Science

Engineers, this IBM robot will steal your job

ibm robot

IBM is working on a robotics system to drastically reduce the need for physically present engineers in industries like oil, shipping, and even aerospace.

The maintenance, repair, and operations (MRO) system is designed to let engineers to work “mobilely” on all kinds of machinery. It uses a combination of virtual reality software and sophisticated robotics hardware.

Here’s a handy video showing how it all comes together:

Basically, the Smart Mobility MRO system enables lesser skilled engineers to roam the land maintaining and repairing equipment. They’re monitored by an offsite, more expert engineer supervisor, who tracks them via GPS.

Then, the onsite engineer uses a smartphone and QR codes to find the right equipment in need of fixin’ as well as instructions on how to fix it. Using virtual reality, the phone can also overlay on a given site the location of another engineer or a first-aid station. It sounds like simple stuff, but when you’re in a huge manufacturing facility for the first (or second, or third) time in your life, simple stuff like this can help the job get done much more efficiently.

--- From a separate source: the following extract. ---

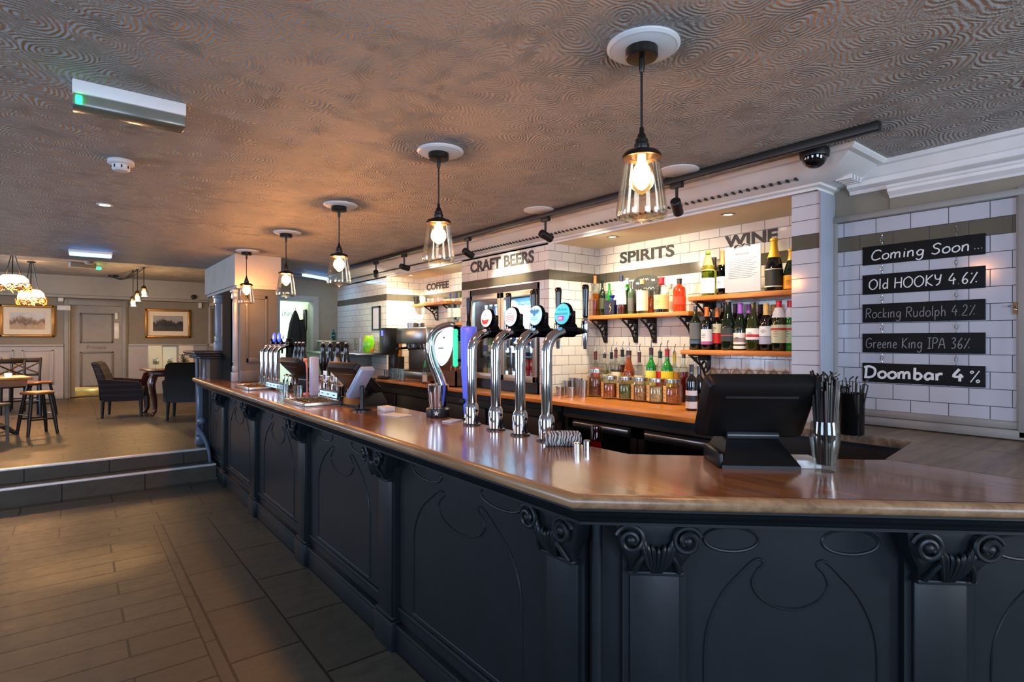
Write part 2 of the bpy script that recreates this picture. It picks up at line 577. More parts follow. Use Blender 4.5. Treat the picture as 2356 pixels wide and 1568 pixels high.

The robotics part comes in when the onsite engineer gets stuck and needs help from his more expert offsite supervisor. A robotic arm, equipped with audio and video hardware, provides a direct link from the supervisor to the situation and machinery. The arm also contains a projector, so the supervisor can literally draw out a plan of attack and overlay it on the onsite engineer’s view.

In short, the technology enables companies to have fewer high-skilled engineers out on the road at any given time. They can save costs by hiring junior engineers with the confidence that those folks have constant access to backup when it’s needed.

The Smart Mobility MRO project is the result of a collaboration between IBM and the University of Sheffield Advanced Manufacturing Research Centre (AMRC), which delves into the many issues and problems in advanced manufacturing.